From the first line of the data down to and including the line with "col = sc.collection", copy everything exactly, leaving out pictures.
○ ○ ○ ○ ○ ○ ○
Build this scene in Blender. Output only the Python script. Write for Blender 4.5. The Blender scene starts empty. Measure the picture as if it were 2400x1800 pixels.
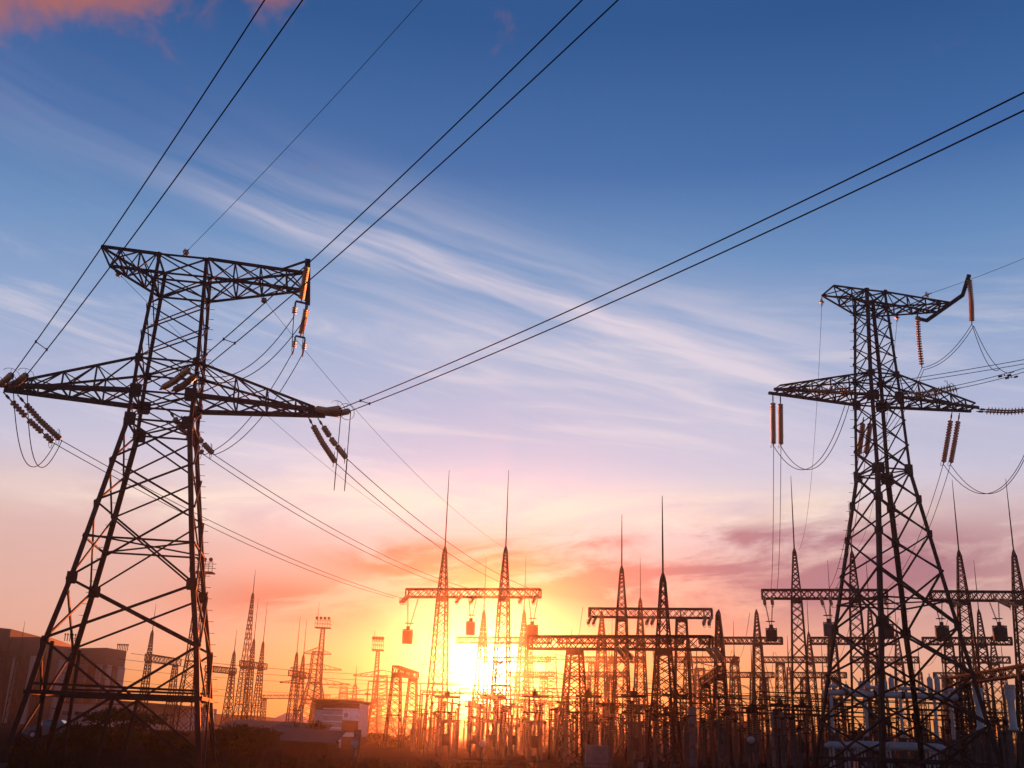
import bpy, math, random
from mathutils import Vector, Matrix
R = math.radians
random.seed(7)
sc = bpy.context.scene
col = sc.collection

# ------------------------------------------------------------------ camera
F, PITCH, ROLL, CH = 2530.0, 0.312, 0.0356, 1.7
cam_d = bpy.data.cameras.new('camera'); cam = bpy.data.objects.new('camera', cam_d); col.objects.link(cam)
cam_d.sensor_width = 36.0; cam_d.lens = 36.0 * F / 2400.0; cam_d.clip_start = 0.1; cam_d.clip_end = 5000
cam.matrix_world = Matrix.Translation((0, 0, CH)) @ Matrix.Rotation(PITCH, 4, 'X') @ Matrix.Rotation(math.pi/2, 4, 'X') @ Matrix.Rotation(ROLL, 4, 'Z')
sc.camera = cam

# ------------------------------------------------------------------ sky, sun, exposure
SUN_EL, SUN_AZ = R(2.95), R(-0.58)            # azimuth measured from +Y towards +X
sun_dir = Vector((math.sin(SUN_AZ)*math.cos(SUN_EL), math.cos(SUN_AZ)*math.cos(SUN_EL), math.sin(SUN_EL)))
sun_d = bpy.data.lights.new('sun', 'SUN'); sun_d.energy = 5.0; sun_d.angle = R(0.55); sun_d.color = (1.0, 0.17, 0.036)
sun = bpy.data.objects.new('sun', sun_d); col.objects.link(sun)
sun.rotation_euler = (-sun_dir).to_track_quat('-Z', 'Y').to_euler(); sun.location = (0, 0, 60)
sc.view_settings.view_transform = 'Standard'; sc.view_settings.look = 'None'
sc.view_settings.exposure = 0.0; sc.view_settings.gamma = 1.0
sc.render.film_transparent = False
sc.cycles.volume_bounces = 0; sc.cycles.max_bounces = 6; sc.cycles.transparent_max_bounces = 12
sc.cycles.use_denoising = True

def s2l(c): return tuple((v/12.92 if v <= .04045 else ((v+.055)/1.055)**2.4) for v in (x/255 for x in c))

world = bpy.data.worlds.new("World"); sc.world = world; world.use_nodes = True
NT = world.node_tree; NT.nodes.clear()
class N:
    def __init__(s, nt): s.t = nt
    def new(s, k, **kw):
        n = s.t.nodes.new(k)
        for a, v in kw.items(): setattr(n, a, v)
        return n
    def put(s, sock, v):
        if isinstance(v, bpy.types.NodeSocket): s.t.links.new(v, sock)
        elif v is not None: sock.default_value = v
    def m(s, op, a, b=None, c=None, clamp=False):
        n = s.new('ShaderNodeMath', operation=op, use_clamp=clamp)
        for i, v in enumerate((a, b, c)): s.put(n.inputs[i], v)
        return n.outputs[0]
    def dot(s, a, v):
        n = s.new('ShaderNodeVectorMath', operation='DOT_PRODUCT'); s.put(n.inputs[0], a); n.inputs[1].default_value = v
        return n.outputs['Value']
    def comb(s, x, y, z):
        n = s.new('ShaderNodeCombineXYZ')
        for i, v in enumerate((x, y, z)): s.put(n.inputs[i], v)
        return n.outputs[0]
    def noise(s, vec, scale, detail=5, rough=.55, dist=0.0):
        n = s.new('ShaderNodeTexNoise'); s.put(n.inputs['Vector'], vec)
        n.inputs['Scale'].default_value = scale; n.inputs['Detail'].default_value = detail
        n.inputs['Roughness'].default_value = rough; n.inputs['Distortion'].default_value = dist
        return n.outputs['Fac']
    def ramp(s, f, stops, interp='LINEAR'):
        n = s.new('ShaderNodeValToRGB'); s.put(n.inputs[0], f); cr = n.color_ramp; cr.interpolation = interp
        while len(cr.elements) < len(stops): cr.elements.new(0.5)
        for e, (p, c) in zip(cr.elements, stops):
            e.position = p; e.color = (*c, 1) if len(c) == 3 else c
        return n.outputs[0]
    def mix(s, f, a, b, mode='MIX'):
        n = s.new('ShaderNodeMix', data_type='RGBA', blend_type=mode)
        s.put(n.inputs[0], f); s.put(n.inputs[6], a); s.put(n.inputs[7], b)
        return n.outputs[2]
    def sm(s, v, lo, hi):
        n = s.new('ShaderNodeMapRange', interpolation_type='SMOOTHSTEP'); s.put(n.inputs[0], v)
        n.inputs[1].default_value = lo; n.inputs[2].default_value = hi; n.inputs[3].default_value = 0; n.inputs[4].default_value = 1
        return n.outputs[0]
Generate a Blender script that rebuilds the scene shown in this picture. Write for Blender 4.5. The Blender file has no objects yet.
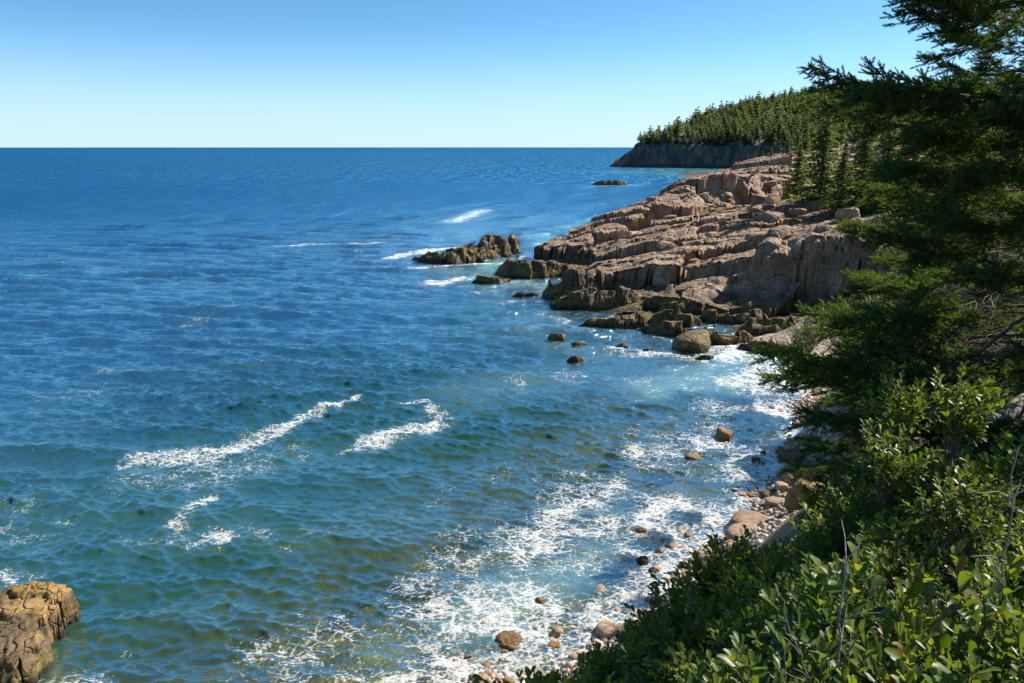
import bpy, bmesh, math, random
import numpy as np
from mathutils import Vector, Matrix

# ------------------------------------------------------------------ camera, world, sun, exposure
S = bpy.context.scene
COL = S.collection
CAM_H, F_PX = 16.0, 750.0
PITCH = math.atan(194.5 / F_PX)
cam = bpy.data.cameras.new('camera')
cam.sensor_width = 36.0
cam.lens = F_PX / 1024 * 36
cam.clip_start, cam.clip_end = 0.05, 60000
camo = bpy.data.objects.new('camera', cam)
COL.objects.link(camo)
camo.location = (0, 0, CAM_H)
camo.rotation_euler = (math.pi / 2 - PITCH, 0, 0)
S.camera = camo

SUN_AZ, SUN_EL = math.radians(66), math.radians(45)     # azimuth clockwise from +Y
w = bpy.data.worlds.new('World')
S.world = w
w.use_nodes = True
nt = w.node_tree
sky = nt.nodes.new('ShaderNodeTexSky')
sky.sky_type = 'NISHITA'
sky.sun_disc = False
sky.sun_elevation = SUN_EL
sky.sun_rotation = SUN_AZ
sky.air_density, sky.dust_density, sky.ozone_density = 0.4, 0.15, 8.0
hsv = nt.nodes.new('ShaderNodeHueSaturation')
hsv.inputs['Saturation'].default_value = 1.0
hsv.inputs['Hue'].default_value = 0.476
nt.links.new(sky.outputs[0], hsv.inputs['Color'])
# pale sea haze low over the horizon
tcw = nt.nodes.new('ShaderNodeTexCoord')
spw = nt.nodes.new('ShaderNodeSeparateXYZ')
nt.links.new(tcw.outputs['Generated'], spw.inputs[0])
mrw = nt.nodes.new('ShaderNodeMapRange')
mrw.interpolation_type = 'SMOOTHERSTEP'
for k_, v_ in ((1, -0.04), (2, 0.17), (3, 0.92), (4, 0.0)):
    mrw.inputs[k_].default_value = v_
nt.links.new(spw.outputs[2], mrw.inputs[0])
mxw = nt.nodes.new('ShaderNodeMix')
mxw.data_type = 'RGBA'
nt.links.new(mrw.outputs[0], mxw.inputs[0])
nt.links.new(hsv.outputs[0], mxw.inputs[6])
mxw.inputs[7].default_value = (3.3, 4.2, 4.9, 1)
nt.links.new(mxw.outputs[2], nt.nodes['Background'].inputs[0])
nt.nodes['Background'].inputs[1].default_value = 0.125
sl = bpy.data.lights.new('sun', 'SUN')
sl.energy = 5.0
sl.angle = math.radians(0.5)
sl.color = (1.0, 0.92, 0.80)
so = bpy.data.objects.new('sun', sl)
COL.objects.link(so)
sdir = Vector((math.sin(SUN_AZ) * math.cos(SUN_EL), math.cos(SUN_AZ) * math.cos(SUN_EL), math.sin(SUN_EL)))
so.rotation_euler = sdir.to_track_quat('Z', 'Y').to_euler()
so.location = (20, 20, 60)
S.view_settings.view_transform = 'Standard'
S.view_settings.look = 'None'
S.view_settings.exposure = 0.75
S.view_settings.gamma = 1.0
S.cycles.max_bounces = 8
S.cycles.transparent_max_bounces = 8
S.cycles.caustics_reflective = False
S.cycles.caustics_refractive = False
S.cycles.sample_clamp_indirect = 4.0

# ------------------------------------------------------------------ helpers
CP, SP = math.cos(PITCH), math.sin(PITCH)

def _dir(px, py):
    u, v = (px - 512) / F_PX, (341.5 - py) / F_PX
    return u, CP + v * SP, -SP + v * CP

def P(px, py, z=0.0):
    dx, dy, dz = _dir(px, py)
    t = (z - CAM_H) / dz
    return np.array((dx * t, dy * t, z))

def PY(px, py, Y):
    dx, dy, dz = _dir(px, py)
    t = Y / dy
    return np.array((dx * t, Y, CAM_H + dz * t))

def project(x, y, z):
    x, y, z = np.asarray(x), np.asarray(y), np.asarray(z)
    dz = z - CAM_H
    f = y * CP - dz * SP
    u = y * SP + dz * CP
    f = np.where(f < 0.01, 0.01, f)
    return 512 + F_PX * x / f, 341.5 - F_PX * u / f

_rs = np.random.RandomState(7)
_perm = _rs.permutation(512)
_perm = np.concatenate([_perm, _perm, _perm])
_grad = _rs.normal(size=(512, 3))
_grad /= np.linalg.norm(_grad, axis=1)[:, None]

def noise3(x, y, z):
    x, y, z = np.broadcast_arrays(np.asarray(x, float), np.asarray(y, float), np.asarray(z, float))
    ix, iy, iz = np.floor(x).astype(int), np.floor(y).astype(int), np.floor(z).astype(int)
    fx, fy, fz = x - ix, y - iy, z - iz
    ux, uy, uz = [f * f * f * (f * (f * 6 - 15) + 10) for f in (fx, fy, fz)]
    out = 0
    for a in (0, 1):
        for b in (0, 1):
            for c in (0, 1):
                h = _perm[_perm[_perm[(ix + a) & 511] + ((iy + b) & 511)] + ((iz + c) & 511)]
                g = _grad[h]
                d = g[..., 0] * (fx - a) + g[..., 1] * (fy - b) + g[..., 2] * (fz - c)
                out = out + d * (ux if a else 1 - ux) * (uy if b else 1 - uy) * (uz if c else 1 - uz)
    return out * 1.5

def fbm(x, y, z=0.0, oct=4, gain=0.5):
    s, a, f = 0, 1.0, 1.0
    for o in range(oct):
        s = s + a * noise3(np.asarray(x) * f + o * 17.3, np.asarray(y) * f + o * 5.7, np.asarray(z) * f + o * 3.1)
        a *= gain
        f *= 2.03
    return s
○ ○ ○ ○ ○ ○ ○
#### [EXPECTED ANSWER]
Build this scene in Blender. Output only the Python script. Write for Blender 4.5. The Blender scene starts empty. Measure the picture as if it were 2400x1800 pixels.
import bpy, math, random
from mathutils import Vector, Matrix
R = math.radians
random.seed(7)
sc = bpy.context.scene
col = sc.collection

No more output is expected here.